An instructive precedent can be found in John Tuer v. The Bank of Nova Scotia, 2019 ONSC 184. The dismissed Plaintiff filed a wrongful dismissal claim against his former employer, the Defendant. The Plaintiff brought a motion seeking production of documents related to the Defendant’s recruitment of third-party employees/prospective employees. The Plaintiff successfully argued the relevance of the recruitment documents. Master R. A. Muir noted that relevance was determined by the pleadings – the initial documents that state the parties’ claim and defence – and that the Defendant’s intentions and the process it followed in hiring the third-party employee were matters in issue. 

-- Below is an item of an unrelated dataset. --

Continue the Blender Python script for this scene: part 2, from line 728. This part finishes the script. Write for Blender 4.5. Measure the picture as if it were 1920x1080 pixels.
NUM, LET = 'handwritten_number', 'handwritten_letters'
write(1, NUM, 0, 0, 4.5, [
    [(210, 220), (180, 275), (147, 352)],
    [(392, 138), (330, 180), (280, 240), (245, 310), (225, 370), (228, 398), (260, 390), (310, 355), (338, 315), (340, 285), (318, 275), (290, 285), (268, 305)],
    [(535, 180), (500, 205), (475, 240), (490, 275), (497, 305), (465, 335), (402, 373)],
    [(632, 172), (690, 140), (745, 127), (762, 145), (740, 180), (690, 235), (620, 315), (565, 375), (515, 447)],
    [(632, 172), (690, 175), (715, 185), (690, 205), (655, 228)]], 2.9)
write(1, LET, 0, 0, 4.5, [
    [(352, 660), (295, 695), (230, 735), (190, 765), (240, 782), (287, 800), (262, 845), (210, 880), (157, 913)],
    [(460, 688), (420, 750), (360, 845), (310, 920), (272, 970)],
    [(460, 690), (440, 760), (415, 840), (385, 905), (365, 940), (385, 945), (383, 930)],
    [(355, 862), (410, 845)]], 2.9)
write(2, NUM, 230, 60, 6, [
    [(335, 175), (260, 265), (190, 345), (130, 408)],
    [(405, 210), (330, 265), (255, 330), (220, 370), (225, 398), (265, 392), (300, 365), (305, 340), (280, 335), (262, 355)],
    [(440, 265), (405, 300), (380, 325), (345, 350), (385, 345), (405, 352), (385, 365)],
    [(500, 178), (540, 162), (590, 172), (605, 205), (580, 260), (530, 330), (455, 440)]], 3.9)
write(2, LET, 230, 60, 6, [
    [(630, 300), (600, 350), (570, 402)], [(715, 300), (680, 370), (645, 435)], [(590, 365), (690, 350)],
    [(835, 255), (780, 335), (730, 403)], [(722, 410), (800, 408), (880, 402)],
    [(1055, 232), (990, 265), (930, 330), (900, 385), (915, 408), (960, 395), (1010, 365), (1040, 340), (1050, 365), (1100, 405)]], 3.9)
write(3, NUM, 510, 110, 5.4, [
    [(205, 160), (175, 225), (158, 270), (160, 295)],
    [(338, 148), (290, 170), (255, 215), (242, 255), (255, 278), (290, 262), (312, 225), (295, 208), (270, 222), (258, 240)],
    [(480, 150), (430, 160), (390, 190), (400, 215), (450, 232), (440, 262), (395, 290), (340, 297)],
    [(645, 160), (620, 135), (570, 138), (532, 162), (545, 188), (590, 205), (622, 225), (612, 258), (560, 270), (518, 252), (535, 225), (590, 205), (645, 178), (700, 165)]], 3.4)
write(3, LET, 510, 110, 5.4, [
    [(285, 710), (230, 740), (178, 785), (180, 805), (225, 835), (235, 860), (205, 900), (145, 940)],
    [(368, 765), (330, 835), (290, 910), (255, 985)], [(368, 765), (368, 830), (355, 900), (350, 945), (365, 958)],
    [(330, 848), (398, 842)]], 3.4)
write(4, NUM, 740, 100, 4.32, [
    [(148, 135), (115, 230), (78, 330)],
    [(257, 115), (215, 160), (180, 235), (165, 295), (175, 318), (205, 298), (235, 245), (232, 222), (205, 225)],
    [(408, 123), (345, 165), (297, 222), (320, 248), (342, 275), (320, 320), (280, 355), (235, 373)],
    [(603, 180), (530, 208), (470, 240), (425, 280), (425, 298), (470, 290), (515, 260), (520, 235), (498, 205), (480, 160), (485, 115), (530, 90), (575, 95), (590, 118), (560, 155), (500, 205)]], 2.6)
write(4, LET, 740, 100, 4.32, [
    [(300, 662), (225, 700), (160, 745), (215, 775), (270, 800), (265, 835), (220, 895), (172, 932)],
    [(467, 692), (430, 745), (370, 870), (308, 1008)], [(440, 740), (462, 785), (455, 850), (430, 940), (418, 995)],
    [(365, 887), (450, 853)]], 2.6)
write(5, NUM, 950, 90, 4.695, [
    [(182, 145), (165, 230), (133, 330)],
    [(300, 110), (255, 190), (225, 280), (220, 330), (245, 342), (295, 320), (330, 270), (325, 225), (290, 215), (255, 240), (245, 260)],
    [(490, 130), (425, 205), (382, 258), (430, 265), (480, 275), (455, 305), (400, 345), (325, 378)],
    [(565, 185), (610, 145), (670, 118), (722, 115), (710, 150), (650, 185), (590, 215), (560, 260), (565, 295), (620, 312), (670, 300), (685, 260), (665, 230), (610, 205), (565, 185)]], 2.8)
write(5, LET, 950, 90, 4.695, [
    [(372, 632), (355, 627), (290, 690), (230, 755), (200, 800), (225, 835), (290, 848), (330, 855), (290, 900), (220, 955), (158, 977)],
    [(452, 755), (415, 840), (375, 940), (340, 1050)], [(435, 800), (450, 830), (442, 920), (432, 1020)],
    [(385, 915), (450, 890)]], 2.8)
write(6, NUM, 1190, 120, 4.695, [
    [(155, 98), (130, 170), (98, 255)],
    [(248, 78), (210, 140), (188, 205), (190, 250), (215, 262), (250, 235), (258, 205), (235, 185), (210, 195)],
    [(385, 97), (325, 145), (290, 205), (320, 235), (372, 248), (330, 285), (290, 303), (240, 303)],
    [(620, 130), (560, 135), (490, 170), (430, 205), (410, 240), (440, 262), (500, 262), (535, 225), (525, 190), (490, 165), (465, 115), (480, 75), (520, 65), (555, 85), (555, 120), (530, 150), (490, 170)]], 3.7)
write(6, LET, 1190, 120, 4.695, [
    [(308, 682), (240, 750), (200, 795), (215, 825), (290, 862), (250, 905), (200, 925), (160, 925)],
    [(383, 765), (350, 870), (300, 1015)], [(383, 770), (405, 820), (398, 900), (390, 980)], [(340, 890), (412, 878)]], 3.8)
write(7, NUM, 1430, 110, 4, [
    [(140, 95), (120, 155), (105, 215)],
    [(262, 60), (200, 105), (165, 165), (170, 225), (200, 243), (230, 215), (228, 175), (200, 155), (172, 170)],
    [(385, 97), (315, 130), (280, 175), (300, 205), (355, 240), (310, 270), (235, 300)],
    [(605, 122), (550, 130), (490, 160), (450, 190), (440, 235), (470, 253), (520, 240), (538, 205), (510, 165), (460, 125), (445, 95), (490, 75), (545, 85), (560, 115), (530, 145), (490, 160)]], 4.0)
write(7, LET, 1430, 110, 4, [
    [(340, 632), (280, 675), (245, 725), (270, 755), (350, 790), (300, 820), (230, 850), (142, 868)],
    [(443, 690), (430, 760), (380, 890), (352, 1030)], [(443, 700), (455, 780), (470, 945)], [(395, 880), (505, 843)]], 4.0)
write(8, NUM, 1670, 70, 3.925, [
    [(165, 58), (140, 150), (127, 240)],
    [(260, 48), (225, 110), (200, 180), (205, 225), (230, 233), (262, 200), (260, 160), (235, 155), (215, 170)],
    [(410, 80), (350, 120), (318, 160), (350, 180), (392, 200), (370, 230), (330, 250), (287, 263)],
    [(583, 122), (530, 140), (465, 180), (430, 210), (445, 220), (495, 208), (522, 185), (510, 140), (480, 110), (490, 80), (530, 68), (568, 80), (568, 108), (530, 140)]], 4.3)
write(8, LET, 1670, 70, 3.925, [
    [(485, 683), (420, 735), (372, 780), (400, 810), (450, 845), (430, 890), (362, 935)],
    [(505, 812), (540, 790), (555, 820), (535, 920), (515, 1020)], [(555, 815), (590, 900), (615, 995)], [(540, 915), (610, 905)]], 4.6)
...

Muir qualified his opinion by stating that some consideration must be given to the privacy of the non-parties involved in the recruitment process and that the Plaintiff’s production requests raised significant privacy concerns. Accordingly, Muir was agreeable to the Defendant’s proposal that if the court determined the requested documents were relevant, it would produce them subject to the signing of a confidentiality agreement. Muir was also agreeable to limiting the disclosure to the employee who was actually hired and one other employee who was seriously considered for the role. 

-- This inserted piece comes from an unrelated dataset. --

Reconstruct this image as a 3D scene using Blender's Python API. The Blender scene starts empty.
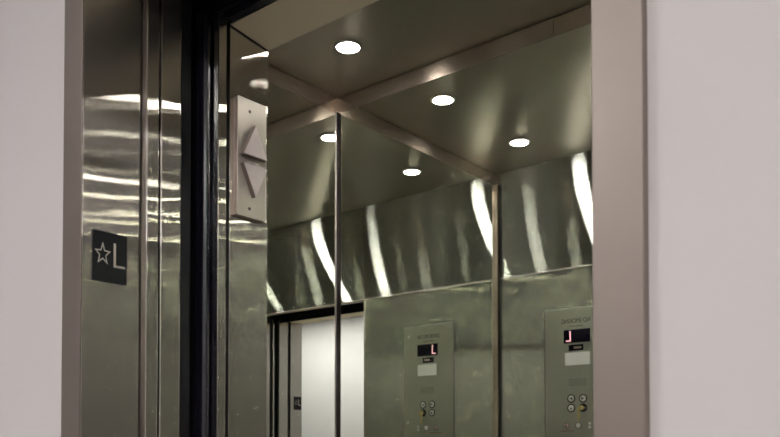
import bpy, bmesh, math, random
from mathutils import Vector, Matrix
random.seed(4)
C = bpy.context.scene.collection
# ---- site grid: survey units (1 unit = 0.85 m); z measured from eye height ----
S = 0.85
H0 = 1.156                       # eye height above the floor, metres
def X(v): return v*S
def Zz(v): return v*S + H0
def W(x, y, z): return Vector((x*S, y*S, z*S + H0))
XL, YB, HC, HF, YT, HT = -3.0033, 3.178, 1.886, 1.801, 1.58, 1.1545
HS = 1.166
XJ, XR = -1.7743, -0.481
XW = -0.40                       # right car wall
FLOOR = -H0/S                    # floor in survey units

# ------------------------------------------------------------------ materials
def new_mat(name):
    m = bpy.data.materials.new(name); m.use_nodes = True
    nt = m.node_tree
    for n in list(nt.nodes): nt.nodes.remove(n)
    out = nt.nodes.new('ShaderNodeOutputMaterial')
    return m, nt, out
def N(nt, t, **kw):
    n = nt.nodes.new(t)
    for k, v in kw.items():
        if k in n.inputs: n.inputs[k].default_value = v
        else: setattr(n, k, v)
    return n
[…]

That said, courts have steadfastly upheld the intent of the aforementioned Rules. In Brown v. KMI Brokers Inc., the Court stated:

 

One of the major purposes of the amendments to the Rules since 1984 has been to ensure a full exchange of relevant information between parties in a timely and efficient manner. (Ceci (Litigation Guardian) v. Bonk (1992), 1992 CanLII 7596 (ON CA), 89 D.L.R. (4th) 444 (Ont. C.A)). The service of a full and complete, sworn Affidavit of Documents is the fundamental starting point for the implementation of this objective in civil proceedings. Given the critical importance of documentary disclosure to the effective and efficient advancement of court proceedings, parties must comply with Rule 30.03(1) in a reasonably timely manner. Observance of this rule is not a matter of discretion; it is a basic precondition to a party’s ongoing participation in the litigation. This point is reflected in Rule 30.08(2), which provides that failure to serve a sworn Affidavit of Documents may result in very serious consequences, including a party’s claim being completely dismissed in the case of a Plaintiff, or a Defendant’s defence being struck.

 

That said, courts are unwilling to infringe on this principle, and the decision to do so is not taken flippantly. Once relevance and proportionality are established, the onus shifts to opposing counsel to argue why the circumstances call for limiting disclosure.  

 

Privacy Legislation

In the factual circumstances of John Tuer v. The Bank of Nova Scotia, the Court held that privacy legislation did not preclude disclosure of such documents. 

 

Canada’s overarching privacy legislation is called the Personal Information Protection and Electronic Documents Act (“PIPEDA”). PIPEDA’s application to employees is limited to federally-regulated sectors and undertakings, such as banks incorporated under the Bank Act. PIPEDA makes exceptions for the release of information without the knowledge or consent of a party to comply with the rules of court relating to the production of records (s. 7(3)(c)). 

 

For these reasons, though privacy continues to transform into an ever-important consideration throughout the legal process, the search for truth and justice and its accompanying full disclosure reigns supreme. Where full disclosure and privacy rights are competing interests, continue to expect courts to find crafty ways of mitigating the risks associated with full disclosure. Parties to an action will only be given access to the relevant information required to move their case forward, and probably only after the other party has put up a fight to resist disclosure.